Not surprisingly, therefore, a lot of effort was poured into carefully defining the perfect lighting for each one of the more than 4,000 works exhibited, choosing limestone to best exploit the natural light projected inside through the glass ceiling.
Piazzale Cardorna in Milan
In the nineteen nineties, Gae Aulenti designed the urban redevelopment of Piazzale Luigi Cadorna, one of Milan’s main squares and an important underground rail hub. The square’s new design certainly favours the movement of pedestrians thanks to the shelters, which protect people from bad weather and reduce the brightness of the sunlight as they enter the station.
In contrast with the seriousness of the project, the coloured sculpture by Claes Oldenburg and Coosje Van Bruggen stands at the centre. This project also displays the fundamental concept of Aulenti’s way of designing: every place is primarily a conceptual fact and every work must therefore start with an overall, organic understanding of the context.
Palazzo Grassi
Bought by Fiat in 1983, Palazzo Grassi in Venice was assigned to Gae Aulenti for a renovation with a philological approach. Evidence of this is the preservation of all the masonry and, where that wasn’t possible, the use of nineteenth-century bricks, the same age as the building, for the reconstruction, later insulated to keep out the humidity created by the new air-conditioning system.
Scuderie Papali in Rome
Following an international competition, Gae Aulenti was selected in 1998 for the restoration of the Scuderie Papali (the Papal Stables) in Piazza del Quirinale.
Built between 1722 and 1732, covering an area of around 32292 square feet on several floors, the stables had not been used for their original purpose for some time: the aim was therefore to rebuild the spaces and then use them for temporary art exhibitions.
To preserve the original structure to the utmost, Gae Aulenti opted for entirely reversible interventions, starting with the imposing but easily removed plasterboard walls.

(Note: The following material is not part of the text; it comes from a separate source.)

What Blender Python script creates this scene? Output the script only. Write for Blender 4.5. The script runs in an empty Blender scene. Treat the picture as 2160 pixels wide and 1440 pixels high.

The visitor’s gaze is especially drawn to the large window designed by the architect, which offers a stunning view from the highest of Rome’s hills.
Italian Institute of Culture in Tokyo
This is another of Gae Aulenti’s foreign projects, this time in Tokyo. Its 12 floors overlook the Imperial Gardens and have an exceptional view of the famous sakura cherry trees, unmissable during the flowering season. Certainly the building’s façades, as conceived by Aulenti, do not fade into the background with their corners in white marble and the walls in bright red, in tribute to the long Japanese artisan tradition of lacquers.
Palazzo Branciforte in Palermo
This building in Palermo, converted into a multifunctional cultural centre, was one of the last works designed by Gae Aulenti. Inaugurated a few months before the architect’s death, the sixteenth-century building was restored with the aim of reassessing all the architectural spaces that, over time, had lost their original functions, making the best possible use of each area to make it a crucial point of reference in the Sicilian and national panorama.